Bu da olayın başka bir tezat tarafı…
Ve son cümle…
Bir ilişkiyi sürdüren ve besleyen, iki tarafın da karşılıklı çabasıdır. İlişkiler, iki kişinin birbirine olan sevgisiyle yürür. Ancak bu sevginin ardında görünmeyen, ölçülmesi zor, ağır bir yük vardır. Kadının ilişkide üstlendiği görünmeyen yorgunluğu, kadının sürekli kendi ihtiyaçlarını ertelemesi, erkeği idare etme zorunluluğu hissetmesi, uzun vadede tükenmişliktir. Modern kadının, sevgi adı altında yüklendiği duygusal rehabilitasyon rolü en yorucu roldür. Kadınların kendilerini öncelemeleri, sınırlarını çizip adil bir ilişki talep etmeleri, birlikteliğin sağlıklı yoludur.

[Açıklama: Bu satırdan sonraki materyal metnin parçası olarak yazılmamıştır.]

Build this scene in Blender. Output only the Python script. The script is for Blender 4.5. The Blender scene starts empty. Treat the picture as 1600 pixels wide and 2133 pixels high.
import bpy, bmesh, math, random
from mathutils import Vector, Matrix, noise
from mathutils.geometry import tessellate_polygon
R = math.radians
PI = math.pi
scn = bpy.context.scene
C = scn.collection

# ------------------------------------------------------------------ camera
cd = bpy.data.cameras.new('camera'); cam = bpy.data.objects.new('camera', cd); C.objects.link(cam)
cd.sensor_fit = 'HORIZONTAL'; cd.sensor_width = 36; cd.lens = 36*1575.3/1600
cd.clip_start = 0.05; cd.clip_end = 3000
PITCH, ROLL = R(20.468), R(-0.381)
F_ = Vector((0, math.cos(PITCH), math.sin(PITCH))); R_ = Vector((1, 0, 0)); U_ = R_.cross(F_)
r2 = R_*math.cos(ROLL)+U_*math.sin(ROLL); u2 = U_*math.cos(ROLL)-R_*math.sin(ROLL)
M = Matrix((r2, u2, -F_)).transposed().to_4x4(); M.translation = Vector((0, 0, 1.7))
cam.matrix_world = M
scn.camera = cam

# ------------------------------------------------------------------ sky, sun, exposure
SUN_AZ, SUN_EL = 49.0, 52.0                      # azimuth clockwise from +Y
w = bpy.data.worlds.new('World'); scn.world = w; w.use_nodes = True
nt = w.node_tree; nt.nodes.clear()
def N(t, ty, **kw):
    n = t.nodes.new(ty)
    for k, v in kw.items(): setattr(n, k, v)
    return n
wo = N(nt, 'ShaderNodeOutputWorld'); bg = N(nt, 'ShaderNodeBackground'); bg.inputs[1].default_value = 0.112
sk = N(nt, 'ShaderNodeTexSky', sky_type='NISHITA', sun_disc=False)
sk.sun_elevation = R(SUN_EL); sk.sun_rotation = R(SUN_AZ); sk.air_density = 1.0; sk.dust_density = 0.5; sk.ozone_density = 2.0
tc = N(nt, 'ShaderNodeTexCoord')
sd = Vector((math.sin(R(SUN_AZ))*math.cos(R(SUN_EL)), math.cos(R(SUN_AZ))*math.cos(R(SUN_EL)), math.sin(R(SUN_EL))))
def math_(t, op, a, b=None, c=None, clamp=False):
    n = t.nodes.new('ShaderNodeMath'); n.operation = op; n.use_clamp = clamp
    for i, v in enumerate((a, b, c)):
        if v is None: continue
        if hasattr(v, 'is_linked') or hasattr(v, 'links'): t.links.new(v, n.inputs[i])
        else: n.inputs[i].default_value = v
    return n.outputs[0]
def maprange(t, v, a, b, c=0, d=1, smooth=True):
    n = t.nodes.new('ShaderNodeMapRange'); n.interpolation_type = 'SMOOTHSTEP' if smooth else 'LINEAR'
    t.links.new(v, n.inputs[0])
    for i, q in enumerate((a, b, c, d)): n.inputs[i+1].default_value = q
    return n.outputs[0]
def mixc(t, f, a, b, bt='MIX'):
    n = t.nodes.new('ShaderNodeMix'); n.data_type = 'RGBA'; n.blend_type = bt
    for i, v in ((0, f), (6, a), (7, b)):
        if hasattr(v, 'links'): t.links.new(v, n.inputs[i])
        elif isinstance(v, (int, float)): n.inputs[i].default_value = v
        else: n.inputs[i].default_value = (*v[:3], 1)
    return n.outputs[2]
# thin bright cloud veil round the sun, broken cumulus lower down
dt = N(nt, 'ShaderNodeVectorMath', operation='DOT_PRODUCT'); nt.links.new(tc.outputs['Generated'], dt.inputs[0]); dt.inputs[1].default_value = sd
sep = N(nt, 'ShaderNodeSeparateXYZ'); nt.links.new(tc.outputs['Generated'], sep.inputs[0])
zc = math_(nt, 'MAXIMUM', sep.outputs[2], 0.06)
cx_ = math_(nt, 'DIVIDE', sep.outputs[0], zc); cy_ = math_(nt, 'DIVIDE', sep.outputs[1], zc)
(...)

Her ilişki emek gerektirir, ama emek sadece bir taraftan gelirse, o “sevgi” bir tür eşitsizliktir ve bitmeye mahkumdur. İlişkide gerçek eşitlik, sürekli “idare eden” değil, emek, zaman ve duygu paylaşımının dengeli olduğu durumlarda ortaya çıkar 🌸😍
Diğer türlü, duygusal emeğin karşılıksız kalması, kronik öfkeye, memnuniyetsizliğe ve mutsuzluğa neden olur…
Hazır aile yılı ilan edilmişken ailenin iç dinamikleri üzerine kofa yormak, iyileştirici çalışmaları planlarken sosyal politikaları gözden geçirmek fayda sağlayabilir diye düşünüyorum.